Fourth Wimpy Kid a Deplorable Waste of Time
Hitting the road to visit his great-grandmother on her 90th birthday, 12-year-old Greg Heffley (Jason Drucker) isn’t sure stuffing the entire family inside a minivan for an extended period of time is such a great idea. Mom Susan (Alicia Silverstone) cannot help but disagree, the cheerful parent certain this excursion through the American heartland will do the entire Heffley clan a great deal of good. Putting an electronics ban into effect for the duration of the trip, Greg, his older brother Rodrick (Charlie Wright) and his workaholic father Frank (Tom Everett Scott) all bristle at her edict, only two-year-old Manny (twins Dylan and Wyatt Walters) not seeming to care that he can’t play around with a cell phone.
I believe every movie deserves a chance. When the lights go down and the curtain goes up, I try to let any preconceptions I have evaporate into the ether, always hoping each film I choose to watch is going to send me out of the theatre with a smile on my face and a skip to my step. I can’t say I’m always successful, and there are certainly moments where my trepidation or excitement for what it is I’m about to watch can initially get the better of me. Overall, though, I like to think I’m quite good at giving every motion picture I encounter a fair shake, because truth be told you never know when something you’ve been told is going to be dreadful ends up terrific and a feature you’re all but certain is going to be masterful turns out to be a massive pile of junk.
Be that as it may, it’s likely I should not have been assigned to review Diary of a Wimpy Kid: The Long Haul.
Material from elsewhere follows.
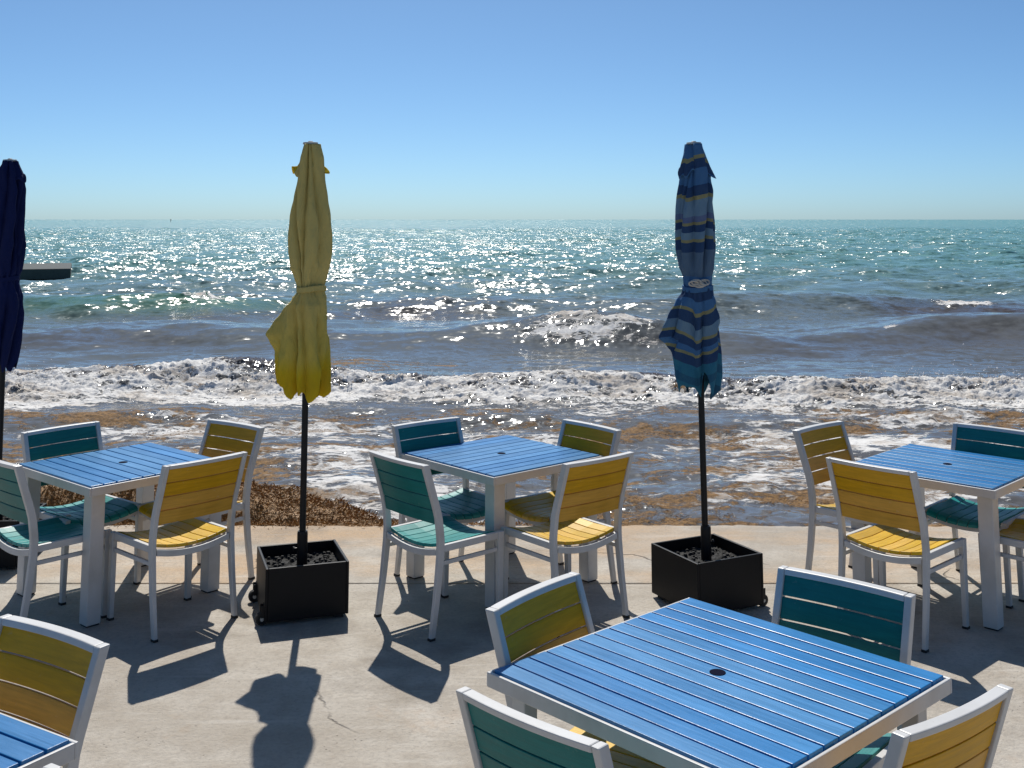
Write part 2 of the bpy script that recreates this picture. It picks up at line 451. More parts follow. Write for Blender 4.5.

I kind of hated 2010’s Diary of a Wimpy Kid. I loathed its 2011 follow-up Diary of a Wimpy Kid: Rodrick Rules. As for the third chapter in that original trilogy, 2012’s Diary of a Wimpy Kid: Dog Days, an unexpected scheduling conflict kept me from seeing it, so I can’t really comment as to whether it ended up being as anemically terrible as its two predecessors or if it bucked the trend and ended up being an entertaining family-friendly treat. Granted I’ve never particularly cared to find out, even with opportunities aplenty to do just that.
After a five year intermission, co-writer and director David Bowers, who also helmed both Rodrick Rules and Dog Days, and author and fellow screenwriter Jeff Kinney return to the series, offering up something of a soft reboot with an all-new cast inhabiting the key roles. But things are just as dumb and as ugly as ever, and what oftentimes works so well in many of Kinney’s massively popular books just comes off as rancid and deplorable when depicted within the confines of a motion picture. This time out, Greg is an irredeemable hellion, the choices he makes, the way he treats people, all of it is just disgusting; none of the life lessons he is supposed to have learned feeling authentic or believable as far as the grand scheme is concerned.
I just don’t get it. This story makes fun of the overweight, enjoys ridiculing its main characters along with all of the supporting players, treats Susan with unforgivable disdain and does nothing to show that there is a single thing resembling a repercussion for any of Greg’s (or for that matter Rodrick’s or Frank’s) unrelenting onslaught of falsehoods and thoughtlessly self-destructive acts. It’s a 90-minute movie that feels like it runs for three times that length, and what is obviously meant to be a family-friendly, Vacation-style romp turns out to be instead an almost unwatchable deluge of bathroom jokes, gross-out theatrics and unrelenting ridicule I honestly wanted to walk out on.
The movie does get a half-star thanks in large part to Silverstone’s game willingness to commit herself to all this madness and mayhem far more completely than this sequel deserves, and while she’s a heck of a long way from Clueless the actress does manage to exude an undeniable comedic charm from time to time. There is also one decent sight gag involving a bag of cheese puffs and a hot tub, while an extended bit involving a kid-appropriate variation on “Truth or Dare” is actually moderately funny, the family turning the tables on an oblivious Rodrick as he inadvertently admits to a whole slew of secrets he’d rather his parents didn’t know about.
Not that I care. Diary of a Wimpy Kid: The Long Haul comes agonizingly close to being unwatchable, this fourth entry in the series having virtually nothing of value to offer to any viewer of any age whatsoever. If they for some unimaginable reason make a fifth one it’s likely I’ll break my own rules and just stay home. Even with my unwavering desire to give everything the benefit of the doubt, continuing to give the films in this particular series a look is proving to be an almost unendurable waste of time.